[Begin INFORMATION SUPPLIED]

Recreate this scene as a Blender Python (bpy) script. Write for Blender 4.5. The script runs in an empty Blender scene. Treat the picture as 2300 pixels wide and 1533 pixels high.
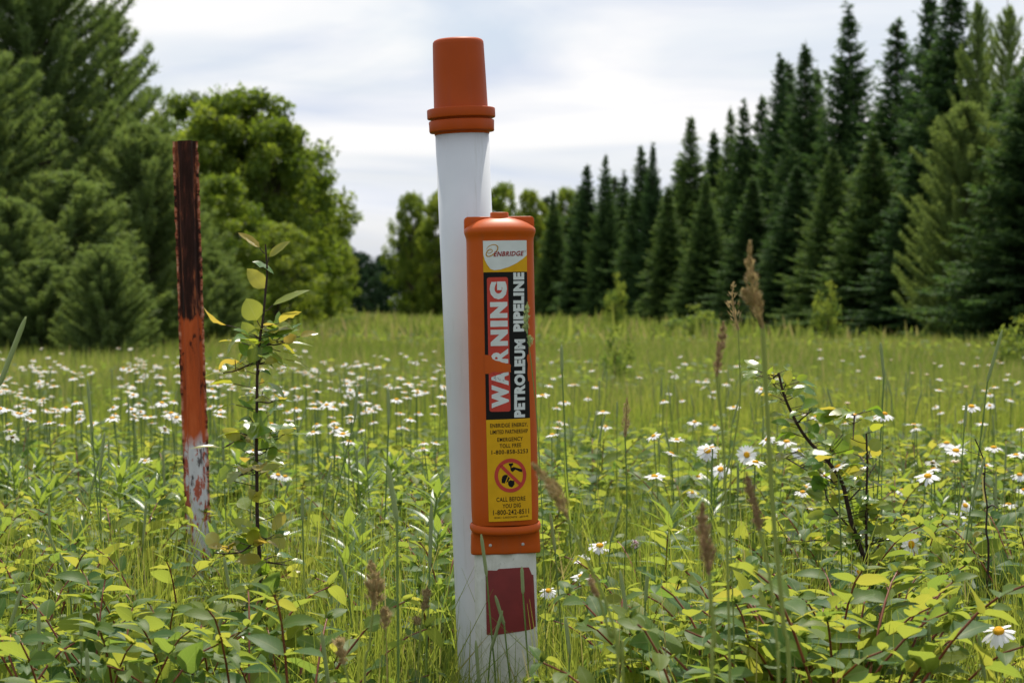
import bpy, bmesh, math, random
import numpy as np
from mathutils import Vector, Matrix, Euler
PI = math.pi
R = math.radians
random.seed(7)
rng = np.random.default_rng(7)
SC = bpy.context.scene
COL = SC.collection

# ------------------------------------------------------------------ camera, sky, sun, exposure
EYE = 0.95
F = 2300 * 50 / 23.5            # focal length in photograph pixels
PITCH = math.atan(76.5 / F)
cam_d = bpy.data.cameras.new('camera')
cam_d.lens = 50; cam_d.sensor_width = 23.5; cam_d.sensor_fit = 'HORIZONTAL'
cam_d.clip_start = 0.05; cam_d.clip_end = 2000
cam_d.dof.use_dof = True; cam_d.dof.focus_distance = 3.35; cam_d.dof.aperture_fstop = 8.0
cam = bpy.data.objects.new('camera', cam_d); COL.objects.link(cam)
cam.location = (0, 0, EYE); cam.rotation_euler = (PI / 2 - PITCH, 0, 0)
SC.camera = cam

SUN_EL, SUN_AZ = R(58), R(7)       # azimuth measured from +Y (away from the camera) towards +X
w = bpy.data.worlds.new('World'); SC.world = w; w.use_nodes = True
nt = w.node_tree; nt.nodes.clear()
def N(nt, t, **kw):
    n = nt.nodes.new(t)
    for k, v in kw.items(): setattr(n, k, v)
    return n
out = N(nt, 'ShaderNodeOutputWorld'); bg = N(nt, 'ShaderNodeBackground'); bg.inputs[1].default_value = 0.10
sky = N(nt, 'ShaderNodeTexSky', sky_type='NISHITA'); sky.sun_disc = False
sky.sun_elevation = SUN_EL; sky.sun_rotation = SUN_AZ; sky.air_density = 1.0; sky.dust_density = 1.5
tc = N(nt, 'ShaderNodeTexCoord'); mp = N(nt, 'ShaderNodeMapping')
mp.inputs['Scale'].default_value = (1.6, 1.0, 9.0); mp.inputs['Rotation'].default_value = (0, R(-9), 0)
no = N(nt, 'ShaderNodeTexNoise'); no.inputs['Scale'].default_value = 2.1; no.inputs['Detail'].default_value = 5; no.inputs['Roughness'].default_value = .5
no.inputs['Distortion'].default_value = .5
cr = N(nt, 'ShaderNodeValToRGB'); cr.color_ramp.elements[0].position = .36; cr.color_ramp.elements[0].color = (.55, .55, .55, 1)
cr.color_ramp.elements[1].position = .58; cr.color_ramp.elements[1].color = (1, 1, 1, 1)
no2 = N(nt, 'ShaderNodeTexNoise'); no2.inputs['Scale'].default_value = 2.3; no2.inputs['Detail'].default_value = 6; no2.inputs['Distortion'].default_value = .6
cr2 = N(nt, 'ShaderNodeValToRGB'); cr2.color_ramp.elements[0].position = .40; cr2.color_ramp.elements[0].color = (5.9, 6.5, 7.7, 1)
cr2.color_ramp.elements[1].position = .58; cr2.color_ramp.elements[1].color = (8.8, 8.75, 8.8, 1)
mx = N(nt, 'ShaderNodeMix', data_type='RGBA')
L = nt.links.new
L(tc.outputs['Generated'], mp.inputs[0]); L(mp.outputs[0], no.inputs[0]); L(no.outputs[0], cr.inputs[0])
L(mp.outputs[0], no2.inputs[0]); L(no2.outputs[0], cr2.inputs[0])
L(cr.outputs[0], mx.inputs[0]); L(sky.outputs[0], mx.inputs[6]); L(cr2.outputs[0], mx.inputs[7])
L(mx.outputs[2], bg.inputs[0]); L(bg.outputs[0], out.inputs[0])

sd = bpy.data.lights.new('sun', 'SUN'); sd.energy = 4.8; sd.angle = R(0.9); sd.color = (1, .93, .80)
so = bpy.data.objects.new('sun', sd); COL.objects.link(so)
sdir = Vector((math.sin(SUN_AZ) * math.cos(SUN_EL), math.cos(SUN_AZ) * math.cos(SUN_EL), math.sin(SUN_EL)))
so.rotation_euler = sdir.to_track_quat('Z', 'Y').to_euler(); so.location = sdir * 50

vs = SC.view_settings; vs.view_transform = 'Standard'; vs.look = 'None'; vs.exposure = 0.2; vs.gamma = 1
SC.render.engine = 'CYCLES'
cy = SC.cycles; cy.max_bounces = 6; cy.diffuse_bounces = 3; cy.glossy_bounces = 2; cy.transmission_bounces = 3
cy.transparent_max_bounces = 4; cy.use_denoising = True; cy.caustics_reflective = False; cy.caustics_refractive = False
cy.use_adaptive_sampling = True; cy.adaptive_threshold = 0.01; cy.sample_clamp_indirect = 6

# ------------------------------------------------------------------ helpers
def P(px, py, Y):
    """world point seen at photograph pixel (px, py) at depth Y"""
    dx = (px - 1150) / F; dy = (766.5 - py) / F
    d = Vector((dx, math.cos(PITCH) + dy * math.sin(PITCH), -math.sin(PITCH) + dy * math.cos(PITCH)))
    return Vector((0, 0, EYE)) + d * (Y / d.y)
def X(px, Y): return (px - 1150) / F * Y

def tag(o, label=None, cat=None, group=None, kind=None):
    if label: o['label'] = label
    if cat: o['category'] = cat
    if group: o['group'] = group
    if kind: o['kind'] = kind
    return o
def empty(name, loc=(0, 0, 0)):
    o = bpy.data.objects.new(name, None); COL.objects.link(o); o.location = loc; o.empty_display_size = .1
    return o
def link(name, me, parent=None, loc=None):
    o = bpy.data.objects.new(name, me); COL.objects.link(o)
    if parent is not None: o.parent = parent
    if loc is not None: o.location = loc
    return o
def copy_tree(o, parent=None):
    c = o.copy(); COL.objects.link(c)
    if parent is not None: c.parent = parent
    for ch in list(o.children): copy_tree(ch, c)
    return c

class MB:
    """collects quads with a per-face tint 'v' and uv, builds one mesh"""
    def __init__(s): s.V = []; s.Q = []; s.T = []; s.U = []; s.M = []; s.n = 0
    def add(s, V, Q, v=0.5, uv=None, m=0):
        V = np.asarray(V, float).reshape(-1, 3); Q = np.asarray(Q, int).reshape(-1, 4)
        s.V.append(V); s.Q.append(Q + s.n); s.n += len(V)
        s.T.append(np.broadcast_to(np.asarray(v, float), (len(Q),)).copy())
        s.U.append(np.zeros((len(Q), 4, 2)) if uv is None else uv)
        s.M.append(np.full(len(Q), m, np.int32))
        return s
    def mesh(s, name, mats, smooth=True):
        V = np.concatenate(s.V); Q = np.concatenate(s.Q); T = np.concatenate(s.T); U = np.concatenate(s.U); M = np.concatenate(s.M)
        me = bpy.data.meshes.new(name)
        me.vertices.add(len(V)); me.vertices.foreach_set('co', V.ravel().astype(np.float32))
        me.loops.add(len(Q) * 4); me.loops.foreach_set('vertex_index', Q.ravel().astype(np.int32))
        me.polygons.add(len(Q)); me.polygons.foreach_set('loop_start', np.arange(0, len(Q) * 4, 4, dtype=np.int32))
        me.polygons.foreach_set('material_index', M)
        me.polygons.foreach_set('use_smooth', np.full(len(Q), smooth))
        a = me.attributes.new('v', 'FLOAT', 'FACE'); a.data.foreach_set('value', T.astype(np.float32))
        uvl = me.uv_layers.new(name='UVMap'); uvl.data.foreach_set('uv', U.ravel().astype(np.float32))
        for m in (mats if isinstance(mats, (list, tuple)) else [mats]): me.materials.append(m)
        me.update(calc_edges=True); me.validate()
        return me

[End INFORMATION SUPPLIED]

WRITTEN PROBLEM: Everything from the top line of the data down to and including the line with "COL = SC.collection" is to be copied, except the pictures.

CORRECT ANSWER:
Recreate this scene as a Blender Python (bpy) script. Write for Blender 4.5. The script runs in an empty Blender scene. Treat the picture as 2300 pixels wide and 1533 pixels high.
import bpy, bmesh, math, random
import numpy as np
from mathutils import Vector, Matrix, Euler
PI = math.pi
R = math.radians
random.seed(7)
rng = np.random.default_rng(7)
SC = bpy.context.scene
COL = SC.collection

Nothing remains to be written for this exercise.